On going through the records the bench said “The employer having let go of the Supervisor and the security guard as also the contract labourers who had loaded the vehicles into the truck who are primarily responsible for loading the extra vehicle in my considered opinion could not have proceeded only against the workman.

The bench accepted the submission made by Rudresh that on account of him not saluting the security officer in the canteen this allegation (of negligence) had been made.

Noting that even on earlier occasions there was no physical checking of the number of vehicles loaded in the truck which pass through the main gate, the bench said “The manner in which the proceedings have been conducted, the over writing in the ledger, the expectation of the employer and the statements made during the enquiry as also before the Labour Court, I am of the considered opinion that there is a victimisation of the workman by the employer when no action has been taken against the supervisor and the security guard at the loading area.

Further it held “The award passed by the Labour Court is not proper and correct inasmuch as the Labour Court in the award could not have come to a conclusion that there is negligence on part of the workman by permitting a vehicle in excess to go through the main gate having come to a conclusion that the workman was not responsible for loading the same and it is in that background that the Labour Court could not have come to a conclusion that the punishment of dismissal was harsh and shockingly disproportionate to the misconduct committed by the workman and thereafter imposed a punishment of reducing 2 annual increments.

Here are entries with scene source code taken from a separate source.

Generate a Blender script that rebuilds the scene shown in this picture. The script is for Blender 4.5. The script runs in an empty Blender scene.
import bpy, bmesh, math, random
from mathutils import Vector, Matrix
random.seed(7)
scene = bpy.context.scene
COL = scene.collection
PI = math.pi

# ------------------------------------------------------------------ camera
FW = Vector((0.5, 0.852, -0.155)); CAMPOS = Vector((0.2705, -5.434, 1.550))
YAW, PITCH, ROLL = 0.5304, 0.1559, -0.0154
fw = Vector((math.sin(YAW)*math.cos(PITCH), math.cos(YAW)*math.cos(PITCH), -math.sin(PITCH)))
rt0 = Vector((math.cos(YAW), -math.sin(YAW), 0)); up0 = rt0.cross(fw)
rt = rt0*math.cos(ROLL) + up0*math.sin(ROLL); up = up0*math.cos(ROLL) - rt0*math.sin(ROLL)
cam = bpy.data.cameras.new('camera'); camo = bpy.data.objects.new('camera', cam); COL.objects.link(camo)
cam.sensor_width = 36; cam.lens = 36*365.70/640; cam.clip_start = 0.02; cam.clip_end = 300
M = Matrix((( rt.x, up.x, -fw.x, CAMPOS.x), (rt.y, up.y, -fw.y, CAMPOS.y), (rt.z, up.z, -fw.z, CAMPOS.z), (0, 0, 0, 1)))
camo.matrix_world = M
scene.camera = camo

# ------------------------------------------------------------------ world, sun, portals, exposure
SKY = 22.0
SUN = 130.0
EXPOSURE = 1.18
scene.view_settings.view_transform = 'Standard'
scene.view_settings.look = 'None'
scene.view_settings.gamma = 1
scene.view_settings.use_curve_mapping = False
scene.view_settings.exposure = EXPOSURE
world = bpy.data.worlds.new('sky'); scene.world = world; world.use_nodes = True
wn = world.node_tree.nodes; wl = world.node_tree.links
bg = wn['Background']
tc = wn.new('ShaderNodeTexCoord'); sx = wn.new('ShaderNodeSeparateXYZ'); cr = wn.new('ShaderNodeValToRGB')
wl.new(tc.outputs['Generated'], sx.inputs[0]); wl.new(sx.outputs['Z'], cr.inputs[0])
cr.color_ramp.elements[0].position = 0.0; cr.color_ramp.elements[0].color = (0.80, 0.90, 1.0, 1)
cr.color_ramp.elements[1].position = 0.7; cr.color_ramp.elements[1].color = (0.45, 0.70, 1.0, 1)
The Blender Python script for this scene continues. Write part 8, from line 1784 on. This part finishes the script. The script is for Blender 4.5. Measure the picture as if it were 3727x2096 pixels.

Finally it held that “Having come to a conclusion that there is no negligence on part of the workman and that there is no loss of confidence which can be objectively pleaded by the employer, I am of the considered opinion that there can be no misconduct said to have committed by the workman requiring any punishment to be imposed on him. Though not relevant, there is also no allegation against the workman of having enriched himself by way of misconduct and the vehicle has also been accounted for by the dealer.

Accordingly it allowed the petition filed by the workman and set aside the labour court order and directed that employer to settle all the dues of the workman who has superannuated as if no punishment had been imposed on the workman with continuity of service and with consequential benefits as also 25% back wages within a period of 60 days from the date of receipt of copy of this order.

Case Title: Rudresha And The Management of M/s TVS Motor Company.

Case no: WRIT PETITION NO.52668 OF 2014 (L-RES) C/W WRIT PETITION NO.37496 OF 2014.

Citation: 2023 LiveLaw (Kar) 160

Date of Order: 05-04-2023

Appearance: Advocate Abhinay Y T for petitioner.

Senior Advocate K. Kasturi for Advocate Shubha Ananthi for Respondent.